Aucun outil de gestion des risques et de crise n’est proposé. Compte tenu du dérèglement climatique, les risques s’accroissent d’année en année. En proposant plus de subsidiarité aux Etats, nous allons assister au détricotage et à une renationalisation de la PAC. L’une des premières conséquences serait de mettre les agriculteurs dans une situation permanente de concurrence entre eux, qui s’ajouterait à une perte de compétitivité déjà existante du fait des importations des pays tiers. Les pays les plus compétitifs où la fiscalité est la plus basse, avec des systèmes de protection sociale très légers, auront des avantages concurrentiels. Ce n’est pas acceptable dans le cadre d’une politique agricole commune.
Quelles sont les propositions de votre parti, le PPE ?
Les fondamentaux de la PAC doivent rester les mêmes : l’autonomie alimentaire, la sécurité alimentaire et la préférence communautaire. Mais les outils doivent changer car le monde a changé. Il faut des mécanismes qui répondent aux enjeux actuels de concilier performance économique et environnementale. Cela passe par des outils de gestion de risques et de crises et de structuration des filières au niveau européen pour une meilleure compétitivité. Des outils existent dans certains Etats qui pourraient être institutionnalisés au niveau européen. C’est le cas des interprofessions et des observatoires sur les prix. La structuration des filières ne peut plus se faire qu’au seul niveau local. Aujourd’hui, les interprofessions européennes ont certes un rôle promotionnel, mais elles doivent avoir aussi un rôle économique. Le problème réside dans l’interprétation du droit de la concurrence qui ne permet pas, à ce jour, d’aborder les questions de prix, de marché et de structuration de l’offre, sans tomber sous le coup des ententes commerciales. Au plan européen, une première avancée a été faite à travers le règlement Omnibus.
Pourquoi la Commission ne tient pas compte, selon vous, des propositions du Parlement, en matière d’agriculture ?
La Commission fonctionne en silos. Si elle s’appliquait ce qu’elle prône, c’est-à-dire l’économie circulaire, elle aurait mis en oeuvre un plan protéines, comme nous le demandons. Cela répond à une logique de bioéconomie, avec la création de co-produits comme les huiles végétales et biocarburants, diminuant l’empreinte humaine sur les ressources naturelles. Au lieu de cela, nous importons de l’huile de palme issue de pays où l’on déforeste massivement. La Commission n’est pas cohérente. Elle demande aux agriculteurs de faire des efforts en matière de pratiques vertueuses et de bioéconomie, mais ils ne sont pas, ou très peu, accompagnés !

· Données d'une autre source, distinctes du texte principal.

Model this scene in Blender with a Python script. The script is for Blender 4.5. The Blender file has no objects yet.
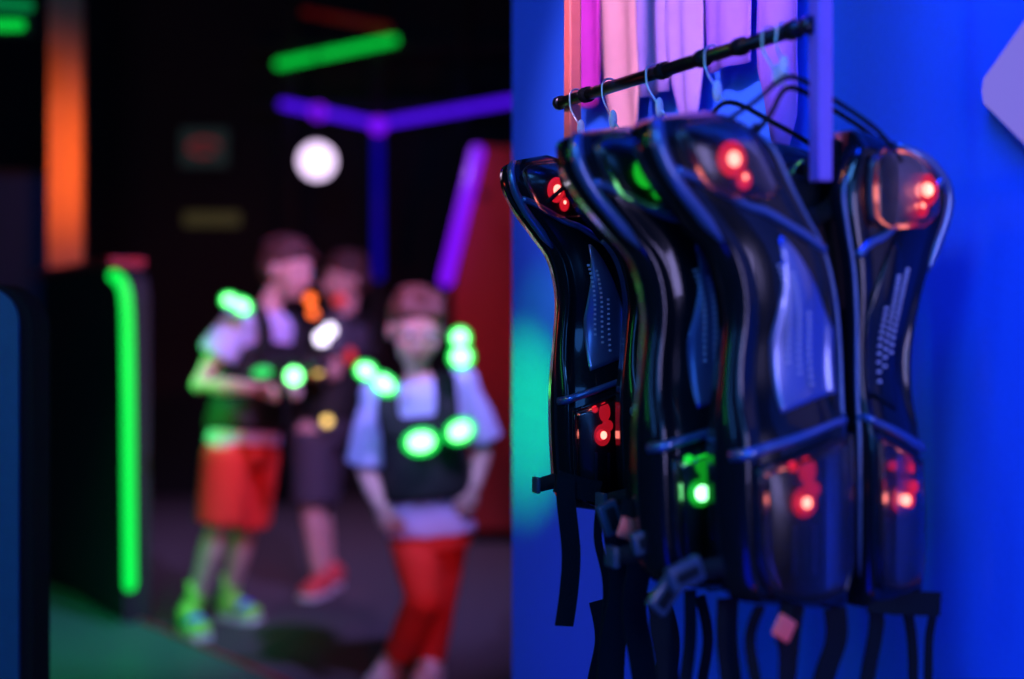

Que pensez-vous de la proposition de réduction du budget de la PAC faite par la Commission ?
Pour justifier un budget il faut avoir un projet. Je ne veux pas garder le budget pour garder le budget. Cela n’a pas de sens. Il s’agit de l’argent du contribuable. Il convient de le justifier. Commençons par élaborer un projet pour justifier des moyens pour faire fonctionner cette politique. Comment demander aux citoyens, pour lesquels le souci est la fin de mois, de continuer à financer une politique sectorielle? La mécanique budgétaire doit évoluer. La réserve de crise est un exemple. Il n’est pas normal de ponctionner une partie des aides pour faire cette réserve. Cela doit venir à côté. La réserve de crise doit être indépendante des aides allouées aux agriculteurs afin de leurs venir en aide quand une situation grave le justifie.
Un an et demi après la suppression des quotas sucriers, le secteur betterave-sucre est plongé dans une grave crise. Cela aurait-il pu être évité ?
Certains commissaires semblent avoir plus de poids que d’autres. Alors que l’agriculture est le premier budget européen, elle pèse insuffisamment dans le tour de table. La Commission se réfugie en permanence derrière l’OMC pour justifier ses décisions libérales. Les Etats-Unis et la Chine ne s’embarrassent pas de ce genre de considérations ! Nous voulons être les premiers de la classe, mais on se tire des balles dans les pieds. Je veux une Europe qui protège son secteur agricole. J’ai dénoncé au Parlement il y a plusieurs mois les pratiques du gouvernement argentin et demandé la mise en place de clauses de sauvegarde. On m’a répondu qu’il fallait attendre février. La Commission n’est pas assez réactive pour prévenir les crises. Je ne pense pas qu’il faille réduire la production sucrière pour sortir de la crise. L’Europe perdrait des parts de marché au niveau mondial. Il faut mettre en place des mécanismes de gestion de crise.